光通信ビジネスの実務者向け専門誌 - オプトコム

有料会員様向けコンテンツ

NTTコムウェアと日本IBMが、データセンタ運用高度化実証実施。AIを活用したソリューション連携で共創開始

データセンタ/LAN 無料

ICT機器の排出熱を独自AIモデルにより解析し、電力消費量とCO2排出量を算出

 NTTコムウェアと日本IBMは2月6日、データセンタ運用における環境負荷低減を目的として、ICT機器ごとの消費電力とCO2可視化の実証を2023年9月~11月に行った結果、排出熱の温度から消費電力をAIで推定しCO2排出量の算出等が可能であることを確認したと発表した。

 同実証の結果をもとに、社会インフラのDXに取り組むNTTコムウェアと、国内外における設備管理・保全業務に関するノウハウを持つ日本IBMは、AIを活用したデータセンタ運用を高度化する新たなソリューション(以下、本ソリューション)の共創、データセンタ事業者への提案および提供について共創していくことに合意した。
 本ソリューションのモデルについては、2024年1月に開設した日本IBMの新本社(虎ノ門ヒルズステーションタワー)内のイノベーションスタジオでデモ展示している。

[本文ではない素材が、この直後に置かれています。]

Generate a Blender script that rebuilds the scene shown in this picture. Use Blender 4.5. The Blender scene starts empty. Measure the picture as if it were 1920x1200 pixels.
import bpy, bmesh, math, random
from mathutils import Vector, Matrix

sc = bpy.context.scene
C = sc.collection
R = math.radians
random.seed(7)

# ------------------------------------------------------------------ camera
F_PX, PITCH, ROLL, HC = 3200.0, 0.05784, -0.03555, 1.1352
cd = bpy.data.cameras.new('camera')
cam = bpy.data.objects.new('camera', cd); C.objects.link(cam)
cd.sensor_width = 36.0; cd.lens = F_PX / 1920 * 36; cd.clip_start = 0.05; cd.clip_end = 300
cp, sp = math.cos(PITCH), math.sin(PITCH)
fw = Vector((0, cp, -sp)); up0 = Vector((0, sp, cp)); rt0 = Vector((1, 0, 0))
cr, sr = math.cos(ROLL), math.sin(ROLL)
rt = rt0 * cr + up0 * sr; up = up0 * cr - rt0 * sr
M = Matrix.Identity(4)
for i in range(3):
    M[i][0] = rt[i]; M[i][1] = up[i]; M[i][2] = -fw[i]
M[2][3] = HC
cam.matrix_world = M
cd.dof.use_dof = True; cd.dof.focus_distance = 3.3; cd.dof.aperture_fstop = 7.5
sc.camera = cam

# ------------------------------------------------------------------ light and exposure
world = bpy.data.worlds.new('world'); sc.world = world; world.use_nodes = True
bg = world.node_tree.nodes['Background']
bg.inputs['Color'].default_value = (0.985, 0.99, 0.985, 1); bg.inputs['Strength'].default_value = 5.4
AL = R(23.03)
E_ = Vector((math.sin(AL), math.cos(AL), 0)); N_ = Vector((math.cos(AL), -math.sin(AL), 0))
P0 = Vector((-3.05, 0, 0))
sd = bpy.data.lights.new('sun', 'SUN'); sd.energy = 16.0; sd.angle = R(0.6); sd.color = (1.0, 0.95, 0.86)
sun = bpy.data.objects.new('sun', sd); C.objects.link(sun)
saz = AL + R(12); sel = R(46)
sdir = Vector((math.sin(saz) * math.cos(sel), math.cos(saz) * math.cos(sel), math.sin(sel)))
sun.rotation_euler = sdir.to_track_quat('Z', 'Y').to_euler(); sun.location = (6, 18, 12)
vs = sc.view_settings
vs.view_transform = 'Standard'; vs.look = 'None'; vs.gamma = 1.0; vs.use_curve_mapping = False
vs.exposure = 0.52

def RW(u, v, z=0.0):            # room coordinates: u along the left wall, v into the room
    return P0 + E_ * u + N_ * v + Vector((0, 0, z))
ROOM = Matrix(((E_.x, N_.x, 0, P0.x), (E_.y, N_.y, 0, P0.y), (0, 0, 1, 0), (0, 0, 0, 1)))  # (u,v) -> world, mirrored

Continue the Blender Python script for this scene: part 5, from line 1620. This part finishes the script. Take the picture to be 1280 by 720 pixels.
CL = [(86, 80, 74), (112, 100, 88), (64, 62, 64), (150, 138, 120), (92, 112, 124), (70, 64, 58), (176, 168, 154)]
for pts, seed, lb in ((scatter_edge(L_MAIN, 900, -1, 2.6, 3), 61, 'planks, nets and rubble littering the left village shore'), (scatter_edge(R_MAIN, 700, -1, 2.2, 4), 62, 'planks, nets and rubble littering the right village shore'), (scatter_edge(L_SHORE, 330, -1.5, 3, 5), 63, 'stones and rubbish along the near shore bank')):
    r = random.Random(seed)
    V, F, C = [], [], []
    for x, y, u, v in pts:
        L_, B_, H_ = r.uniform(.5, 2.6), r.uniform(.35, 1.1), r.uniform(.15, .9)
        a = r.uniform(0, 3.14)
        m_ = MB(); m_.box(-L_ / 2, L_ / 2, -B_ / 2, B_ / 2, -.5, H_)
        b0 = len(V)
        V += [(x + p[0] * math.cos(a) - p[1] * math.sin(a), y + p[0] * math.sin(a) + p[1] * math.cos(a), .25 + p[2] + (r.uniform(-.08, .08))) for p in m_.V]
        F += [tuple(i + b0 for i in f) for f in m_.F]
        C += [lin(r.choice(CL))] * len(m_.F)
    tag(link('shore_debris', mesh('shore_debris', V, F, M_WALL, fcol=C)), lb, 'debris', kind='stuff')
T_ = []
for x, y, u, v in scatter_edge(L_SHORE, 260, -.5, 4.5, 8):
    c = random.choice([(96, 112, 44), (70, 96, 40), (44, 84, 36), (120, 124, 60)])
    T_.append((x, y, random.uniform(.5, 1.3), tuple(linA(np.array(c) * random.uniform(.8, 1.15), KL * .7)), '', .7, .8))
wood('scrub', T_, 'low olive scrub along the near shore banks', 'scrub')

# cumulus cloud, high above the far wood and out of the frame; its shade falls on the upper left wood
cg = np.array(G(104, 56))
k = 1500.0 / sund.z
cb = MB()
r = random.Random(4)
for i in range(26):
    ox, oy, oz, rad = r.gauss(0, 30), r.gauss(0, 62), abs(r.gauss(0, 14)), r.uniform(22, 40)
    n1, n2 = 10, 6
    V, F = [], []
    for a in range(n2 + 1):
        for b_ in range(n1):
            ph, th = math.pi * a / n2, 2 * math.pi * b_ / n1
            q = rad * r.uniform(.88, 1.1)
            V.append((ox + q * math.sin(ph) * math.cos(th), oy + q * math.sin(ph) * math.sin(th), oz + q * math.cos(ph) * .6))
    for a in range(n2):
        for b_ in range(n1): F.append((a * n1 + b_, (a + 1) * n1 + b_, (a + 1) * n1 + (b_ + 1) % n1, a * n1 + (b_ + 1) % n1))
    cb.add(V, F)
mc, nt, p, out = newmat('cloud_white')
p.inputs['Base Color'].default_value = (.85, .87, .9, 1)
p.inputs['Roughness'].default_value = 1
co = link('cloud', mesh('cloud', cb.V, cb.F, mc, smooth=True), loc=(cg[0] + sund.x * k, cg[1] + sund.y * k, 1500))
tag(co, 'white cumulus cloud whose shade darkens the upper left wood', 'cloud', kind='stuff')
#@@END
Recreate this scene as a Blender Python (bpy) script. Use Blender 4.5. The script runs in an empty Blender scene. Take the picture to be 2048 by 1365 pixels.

 NTTコムウェアと日本IBMは「国内データセンタの電力消費量は、2030年には2018年の約6.4倍の900億kWhに増大すると推計されている。生成AIの浸透によりデータ処理量が増大するなど、今後さらに電力消費量増加が懸念されている一方で、データセンタ事業者には環境負荷低減が求められている。そのためには消費電力の適切な把握が必要となるが、これまではフロアやラック単位での消費電力や発熱量が把握できるのみで、ICT機器ごとや利用者ごとの消費電力把握が困難だった」と説明している。
 そこで今回の実証実験では、非接触の温度センサを用いて電力消費と強い相関を持つICT機器の排出熱を測定し、独自のAIモデルで解析することで、電力消費量の推定※とCO2排出量の算出を可能にしたという。
※同技術についてはNTTコムウェアにて特許出願中。

【実証実験概要】
期間:
2023年9月~11月
場所:NTTコムウェアデータセンター
目的:データセンタ利用者単位での電力消費量/CO2排出量 可視化、電力量予測モデルの検証
内容:データセンタ内の複数サーバについて、サーバ毎の排気熱の温度、消費電力量、CPU負荷を測定。各値の相関関係と排気熱の温度から消費電力量を推定するAIの作成および精度確認

2社の役割:
NTTコムウェア
・排熱やCPU使用率から消費電力を推定する機械学習モデルの開発
・推定した消費電力からのCO2排出量算出
・IT統合管理プラットフォーム「Smart Data Fusion®」による機器構成とセンサデータの統合、ダッシュボードによる可視化
・4D可視化ソリューション「4DVIZ」によるデジタルツイン化、フロアイメージの可視化

日本IBM
・資産監視、管理等を行うソフトウェア 「IBM Maximo Application Suite」によるIT機器構成管理データ提供
・設備管理・運用保守ノウハウの提供

 NTTコムウェアと日本IBMは「本実証実験の結果、サーバ毎の排気熱の温度、消費電力量、CPU負荷に各々正の相関があることを確認した。また、その関係性から、AIを活用することで排気熱の温度データから消費電力量を推定しCO2排出量を算出可能であることを確認した」と説明している。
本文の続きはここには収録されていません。